● GIVEN TASK:
Repeat the listing in full. Nothing may be added or left out.

● RECORDED DATA:
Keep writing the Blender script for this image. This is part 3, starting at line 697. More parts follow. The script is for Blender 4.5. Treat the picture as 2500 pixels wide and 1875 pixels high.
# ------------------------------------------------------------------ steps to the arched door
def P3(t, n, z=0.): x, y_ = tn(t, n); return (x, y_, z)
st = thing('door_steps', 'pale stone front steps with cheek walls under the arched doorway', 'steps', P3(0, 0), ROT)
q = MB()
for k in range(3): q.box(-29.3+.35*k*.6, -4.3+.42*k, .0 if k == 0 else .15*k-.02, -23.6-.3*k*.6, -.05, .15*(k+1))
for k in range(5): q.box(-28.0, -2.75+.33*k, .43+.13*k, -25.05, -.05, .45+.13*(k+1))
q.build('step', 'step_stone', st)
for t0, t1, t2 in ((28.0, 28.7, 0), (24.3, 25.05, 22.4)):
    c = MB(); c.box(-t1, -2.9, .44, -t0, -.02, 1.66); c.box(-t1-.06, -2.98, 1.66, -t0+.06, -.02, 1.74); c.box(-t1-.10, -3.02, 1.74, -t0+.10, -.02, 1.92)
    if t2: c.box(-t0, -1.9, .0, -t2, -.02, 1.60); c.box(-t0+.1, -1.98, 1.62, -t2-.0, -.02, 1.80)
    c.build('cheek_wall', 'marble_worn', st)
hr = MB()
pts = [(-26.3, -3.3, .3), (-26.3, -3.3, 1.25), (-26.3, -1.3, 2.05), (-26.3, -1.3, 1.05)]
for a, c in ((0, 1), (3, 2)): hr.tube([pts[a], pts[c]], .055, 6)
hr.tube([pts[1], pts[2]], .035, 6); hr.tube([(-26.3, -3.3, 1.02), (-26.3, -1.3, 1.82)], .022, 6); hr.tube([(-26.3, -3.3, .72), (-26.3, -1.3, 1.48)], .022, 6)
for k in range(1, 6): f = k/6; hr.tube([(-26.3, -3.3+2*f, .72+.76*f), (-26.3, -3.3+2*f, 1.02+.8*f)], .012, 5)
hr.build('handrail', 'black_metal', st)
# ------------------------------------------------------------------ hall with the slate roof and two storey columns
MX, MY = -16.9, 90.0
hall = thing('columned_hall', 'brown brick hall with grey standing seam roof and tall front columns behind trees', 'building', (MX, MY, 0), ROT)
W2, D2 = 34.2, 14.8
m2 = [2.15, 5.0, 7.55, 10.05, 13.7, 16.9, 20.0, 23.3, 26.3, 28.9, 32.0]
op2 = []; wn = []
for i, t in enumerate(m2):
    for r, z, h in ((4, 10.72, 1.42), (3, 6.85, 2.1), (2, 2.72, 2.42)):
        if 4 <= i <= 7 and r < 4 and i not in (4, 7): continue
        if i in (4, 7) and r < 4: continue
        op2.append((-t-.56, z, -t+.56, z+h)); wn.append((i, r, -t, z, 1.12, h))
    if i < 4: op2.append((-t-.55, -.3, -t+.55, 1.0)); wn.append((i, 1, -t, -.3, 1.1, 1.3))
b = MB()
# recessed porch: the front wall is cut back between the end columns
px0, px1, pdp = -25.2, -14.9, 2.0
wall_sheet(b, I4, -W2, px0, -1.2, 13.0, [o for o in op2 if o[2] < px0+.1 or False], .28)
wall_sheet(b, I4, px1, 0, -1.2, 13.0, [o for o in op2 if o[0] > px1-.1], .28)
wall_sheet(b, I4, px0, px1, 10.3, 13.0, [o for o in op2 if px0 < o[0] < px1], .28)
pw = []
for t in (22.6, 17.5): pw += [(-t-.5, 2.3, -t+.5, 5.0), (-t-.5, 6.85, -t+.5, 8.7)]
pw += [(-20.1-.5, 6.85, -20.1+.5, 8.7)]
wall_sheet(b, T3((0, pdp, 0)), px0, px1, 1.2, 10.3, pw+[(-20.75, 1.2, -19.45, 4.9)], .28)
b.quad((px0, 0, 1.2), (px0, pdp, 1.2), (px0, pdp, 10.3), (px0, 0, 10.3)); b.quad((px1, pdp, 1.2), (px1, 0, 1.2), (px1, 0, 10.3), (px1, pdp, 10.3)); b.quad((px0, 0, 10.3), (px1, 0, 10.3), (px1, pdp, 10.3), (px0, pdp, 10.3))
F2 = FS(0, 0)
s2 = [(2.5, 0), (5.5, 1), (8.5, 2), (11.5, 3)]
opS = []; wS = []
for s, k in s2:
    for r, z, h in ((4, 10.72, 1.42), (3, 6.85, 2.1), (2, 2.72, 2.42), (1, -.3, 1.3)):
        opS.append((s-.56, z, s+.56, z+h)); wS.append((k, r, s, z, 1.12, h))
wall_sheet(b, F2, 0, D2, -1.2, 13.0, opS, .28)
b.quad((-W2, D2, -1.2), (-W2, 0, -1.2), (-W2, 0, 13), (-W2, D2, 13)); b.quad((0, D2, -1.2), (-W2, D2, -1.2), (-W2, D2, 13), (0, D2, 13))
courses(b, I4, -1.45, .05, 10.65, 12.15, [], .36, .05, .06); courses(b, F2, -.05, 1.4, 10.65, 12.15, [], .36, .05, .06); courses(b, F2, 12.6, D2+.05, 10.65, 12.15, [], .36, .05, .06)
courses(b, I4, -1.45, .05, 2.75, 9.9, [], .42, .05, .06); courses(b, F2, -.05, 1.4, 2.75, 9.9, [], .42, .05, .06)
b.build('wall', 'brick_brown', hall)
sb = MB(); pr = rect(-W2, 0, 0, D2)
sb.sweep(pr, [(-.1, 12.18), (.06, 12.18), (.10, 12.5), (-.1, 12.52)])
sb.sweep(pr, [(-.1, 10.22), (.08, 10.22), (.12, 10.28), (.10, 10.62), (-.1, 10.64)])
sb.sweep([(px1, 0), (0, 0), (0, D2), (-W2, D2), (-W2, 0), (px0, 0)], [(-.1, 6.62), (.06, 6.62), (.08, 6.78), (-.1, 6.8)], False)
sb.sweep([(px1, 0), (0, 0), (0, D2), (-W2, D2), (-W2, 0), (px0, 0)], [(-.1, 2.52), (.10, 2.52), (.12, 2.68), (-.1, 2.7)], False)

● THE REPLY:
Keep writing the Blender script for this image. This is part 3, starting at line 697. More parts follow. The script is for Blender 4.5. Treat the picture as 2500 pixels wide and 1875 pixels high.
# ------------------------------------------------------------------ steps to the arched door
def P3(t, n, z=0.): x, y_ = tn(t, n); return (x, y_, z)
st = thing('door_steps', 'pale stone front steps with cheek walls under the arched doorway', 'steps', P3(0, 0), ROT)
q = MB()
for k in range(3): q.box(-29.3+.35*k*.6, -4.3+.42*k, .0 if k == 0 else .15*k-.02, -23.6-.3*k*.6, -.05, .15*(k+1))
for k in range(5): q.box(-28.0, -2.75+.33*k, .43+.13*k, -25.05, -.05, .45+.13*(k+1))
q.build('step', 'step_stone', st)
for t0, t1, t2 in ((28.0, 28.7, 0), (24.3, 25.05, 22.4)):
    c = MB(); c.box(-t1, -2.9, .44, -t0, -.02, 1.66); c.box(-t1-.06, -2.98, 1.66, -t0+.06, -.02, 1.74); c.box(-t1-.10, -3.02, 1.74, -t0+.10, -.02, 1.92)
    if t2: c.box(-t0, -1.9, .0, -t2, -.02, 1.60); c.box(-t0+.1, -1.98, 1.62, -t2-.0, -.02, 1.80)
    c.build('cheek_wall', 'marble_worn', st)
hr = MB()
pts = [(-26.3, -3.3, .3), (-26.3, -3.3, 1.25), (-26.3, -1.3, 2.05), (-26.3, -1.3, 1.05)]
for a, c in ((0, 1), (3, 2)): hr.tube([pts[a], pts[c]], .055, 6)
hr.tube([pts[1], pts[2]], .035, 6); hr.tube([(-26.3, -3.3, 1.02), (-26.3, -1.3, 1.82)], .022, 6); hr.tube([(-26.3, -3.3, .72), (-26.3, -1.3, 1.48)], .022, 6)
for k in range(1, 6): f = k/6; hr.tube([(-26.3, -3.3+2*f, .72+.76*f), (-26.3, -3.3+2*f, 1.02+.8*f)], .012, 5)
hr.build('handrail', 'black_metal', st)
# ------------------------------------------------------------------ hall with the slate roof and two storey columns
MX, MY = -16.9, 90.0
hall = thing('columned_hall', 'brown brick hall with grey standing seam roof and tall front columns behind trees', 'building', (MX, MY, 0), ROT)
W2, D2 = 34.2, 14.8
m2 = [2.15, 5.0, 7.55, 10.05, 13.7, 16.9, 20.0, 23.3, 26.3, 28.9, 32.0]
op2 = []; wn = []
for i, t in enumerate(m2):
    for r, z, h in ((4, 10.72, 1.42), (3, 6.85, 2.1), (2, 2.72, 2.42)):
        if 4 <= i <= 7 and r < 4 and i not in (4, 7): continue
        if i in (4, 7) and r < 4: continue
        op2.append((-t-.56, z, -t+.56, z+h)); wn.append((i, r, -t, z, 1.12, h))
    if i < 4: op2.append((-t-.55, -.3, -t+.55, 1.0)); wn.append((i, 1, -t, -.3, 1.1, 1.3))
b = MB()
# recessed porch: the front wall is cut back between the end columns
px0, px1, pdp = -25.2, -14.9, 2.0
wall_sheet(b, I4, -W2, px0, -1.2, 13.0, [o for o in op2 if o[2] < px0+.1 or False], .28)
wall_sheet(b, I4, px1, 0, -1.2, 13.0, [o for o in op2 if o[0] > px1-.1], .28)
wall_sheet(b, I4, px0, px1, 10.3, 13.0, [o for o in op2 if px0 < o[0] < px1], .28)
pw = []
for t in (22.6, 17.5): pw += [(-t-.5, 2.3, -t+.5, 5.0), (-t-.5, 6.85, -t+.5, 8.7)]
pw += [(-20.1-.5, 6.85, -20.1+.5, 8.7)]
wall_sheet(b, T3((0, pdp, 0)), px0, px1, 1.2, 10.3, pw+[(-20.75, 1.2, -19.45, 4.9)], .28)
b.quad((px0, 0, 1.2), (px0, pdp, 1.2), (px0, pdp, 10.3), (px0, 0, 10.3)); b.quad((px1, pdp, 1.2), (px1, 0, 1.2), (px1, 0, 10.3), (px1, pdp, 10.3)); b.quad((px0, 0, 10.3), (px1, 0, 10.3), (px1, pdp, 10.3), (px0, pdp, 10.3))
F2 = FS(0, 0)
s2 = [(2.5, 0), (5.5, 1), (8.5, 2), (11.5, 3)]
opS = []; wS = []
for s, k in s2:
    for r, z, h in ((4, 10.72, 1.42), (3, 6.85, 2.1), (2, 2.72, 2.42), (1, -.3, 1.3)):
        opS.append((s-.56, z, s+.56, z+h)); wS.append((k, r, s, z, 1.12, h))
wall_sheet(b, F2, 0, D2, -1.2, 13.0, opS, .28)
b.quad((-W2, D2, -1.2), (-W2, 0, -1.2), (-W2, 0, 13), (-W2, D2, 13)); b.quad((0, D2, -1.2), (-W2, D2, -1.2), (-W2, D2, 13), (0, D2, 13))
courses(b, I4, -1.45, .05, 10.65, 12.15, [], .36, .05, .06); courses(b, F2, -.05, 1.4, 10.65, 12.15, [], .36, .05, .06); courses(b, F2, 12.6, D2+.05, 10.65, 12.15, [], .36, .05, .06)
courses(b, I4, -1.45, .05, 2.75, 9.9, [], .42, .05, .06); courses(b, F2, -.05, 1.4, 2.75, 9.9, [], .42, .05, .06)
b.build('wall', 'brick_brown', hall)
sb = MB(); pr = rect(-W2, 0, 0, D2)
sb.sweep(pr, [(-.1, 12.18), (.06, 12.18), (.10, 12.5), (-.1, 12.52)])
sb.sweep(pr, [(-.1, 10.22), (.08, 10.22), (.12, 10.28), (.10, 10.62), (-.1, 10.64)])
sb.sweep([(px1, 0), (0, 0), (0, D2), (-W2, D2), (-W2, 0), (px0, 0)], [(-.1, 6.62), (.06, 6.62), (.08, 6.78), (-.1, 6.8)], False)
sb.sweep([(px1, 0), (0, 0), (0, D2), (-W2, D2), (-W2, 0), (px0, 0)], [(-.1, 2.52), (.10, 2.52), (.12, 2.68), (-.1, 2.7)], False)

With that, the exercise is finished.